• _Exercise aim_
Starting at the line that has "Write part 5" and stopping after the line that has "lower left', 'cable')", reproduce the listing below exactly; omit everything else.

— begin Records shown —

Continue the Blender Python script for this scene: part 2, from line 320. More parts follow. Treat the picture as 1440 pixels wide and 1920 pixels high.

— end Records shown —
— begin Records shown —

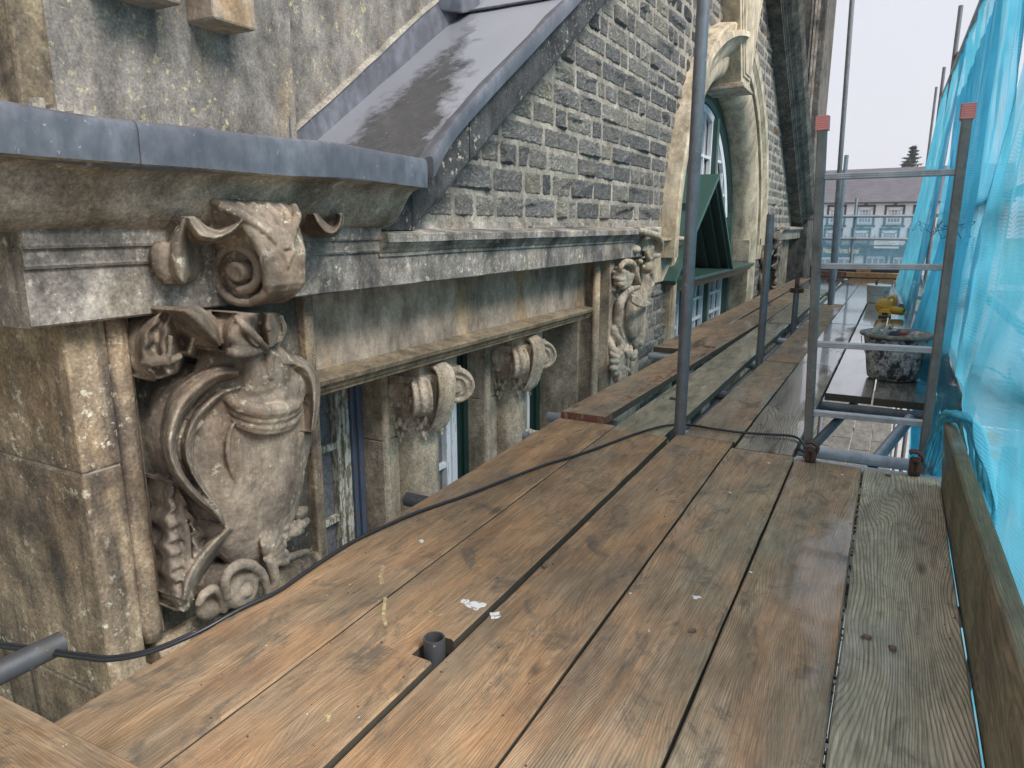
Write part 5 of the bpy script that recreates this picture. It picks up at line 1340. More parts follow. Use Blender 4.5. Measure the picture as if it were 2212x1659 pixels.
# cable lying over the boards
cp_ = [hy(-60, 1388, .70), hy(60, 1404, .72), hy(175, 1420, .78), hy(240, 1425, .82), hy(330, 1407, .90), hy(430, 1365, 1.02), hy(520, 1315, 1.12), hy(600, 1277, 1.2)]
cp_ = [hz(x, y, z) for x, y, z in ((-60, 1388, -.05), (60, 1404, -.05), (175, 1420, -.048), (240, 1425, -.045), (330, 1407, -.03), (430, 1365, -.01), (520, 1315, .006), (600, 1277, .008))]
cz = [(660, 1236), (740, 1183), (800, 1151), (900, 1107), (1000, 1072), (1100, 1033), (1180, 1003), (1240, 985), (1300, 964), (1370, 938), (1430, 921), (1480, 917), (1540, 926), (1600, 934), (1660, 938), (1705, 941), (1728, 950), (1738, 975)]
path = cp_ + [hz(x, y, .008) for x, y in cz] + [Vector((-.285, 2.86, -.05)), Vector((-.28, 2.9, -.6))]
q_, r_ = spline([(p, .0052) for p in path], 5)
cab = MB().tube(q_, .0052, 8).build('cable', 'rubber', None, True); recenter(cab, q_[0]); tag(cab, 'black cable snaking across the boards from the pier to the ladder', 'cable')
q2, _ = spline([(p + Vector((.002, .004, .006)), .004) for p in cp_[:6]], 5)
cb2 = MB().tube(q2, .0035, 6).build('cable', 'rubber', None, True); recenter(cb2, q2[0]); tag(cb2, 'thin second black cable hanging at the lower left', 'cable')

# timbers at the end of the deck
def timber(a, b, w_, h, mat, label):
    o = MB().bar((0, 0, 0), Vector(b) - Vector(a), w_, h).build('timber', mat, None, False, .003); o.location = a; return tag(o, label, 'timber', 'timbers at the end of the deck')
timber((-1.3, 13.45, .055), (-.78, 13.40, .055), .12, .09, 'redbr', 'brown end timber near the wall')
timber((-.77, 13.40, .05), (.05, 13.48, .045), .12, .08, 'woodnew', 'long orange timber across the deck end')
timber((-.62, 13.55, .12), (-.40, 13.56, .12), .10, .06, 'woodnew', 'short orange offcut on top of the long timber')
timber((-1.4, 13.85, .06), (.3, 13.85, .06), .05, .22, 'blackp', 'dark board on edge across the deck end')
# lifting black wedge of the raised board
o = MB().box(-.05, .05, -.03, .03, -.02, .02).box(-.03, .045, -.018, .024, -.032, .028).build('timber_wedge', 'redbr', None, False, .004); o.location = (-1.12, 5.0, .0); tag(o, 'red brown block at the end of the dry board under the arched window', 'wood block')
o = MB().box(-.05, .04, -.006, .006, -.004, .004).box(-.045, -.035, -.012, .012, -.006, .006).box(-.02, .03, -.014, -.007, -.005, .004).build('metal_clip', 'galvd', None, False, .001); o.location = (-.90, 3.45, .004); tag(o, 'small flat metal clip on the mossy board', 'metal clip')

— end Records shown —

• _The output_
Write part 5 of the bpy script that recreates this picture. It picks up at line 1340. More parts follow. Use Blender 4.5. Measure the picture as if it were 2212x1659 pixels.
# cable lying over the boards
cp_ = [hy(-60, 1388, .70), hy(60, 1404, .72), hy(175, 1420, .78), hy(240, 1425, .82), hy(330, 1407, .90), hy(430, 1365, 1.02), hy(520, 1315, 1.12), hy(600, 1277, 1.2)]
cp_ = [hz(x, y, z) for x, y, z in ((-60, 1388, -.05), (60, 1404, -.05), (175, 1420, -.048), (240, 1425, -.045), (330, 1407, -.03), (430, 1365, -.01), (520, 1315, .006), (600, 1277, .008))]
cz = [(660, 1236), (740, 1183), (800, 1151), (900, 1107), (1000, 1072), (1100, 1033), (1180, 1003), (1240, 985), (1300, 964), (1370, 938), (1430, 921), (1480, 917), (1540, 926), (1600, 934), (1660, 938), (1705, 941), (1728, 950), (1738, 975)]
path = cp_ + [hz(x, y, .008) for x, y in cz] + [Vector((-.285, 2.86, -.05)), Vector((-.28, 2.9, -.6))]
q_, r_ = spline([(p, .0052) for p in path], 5)
cab = MB().tube(q_, .0052, 8).build('cable', 'rubber', None, True); recenter(cab, q_[0]); tag(cab, 'black cable snaking across the boards from the pier to the ladder', 'cable')
q2, _ = spline([(p + Vector((.002, .004, .006)), .004) for p in cp_[:6]], 5)
cb2 = MB().tube(q2, .0035, 6).build('cable', 'rubber', None, True); recenter(cb2, q2[0]); tag(cb2, 'thin second black cable hanging at the lower left', 'cable')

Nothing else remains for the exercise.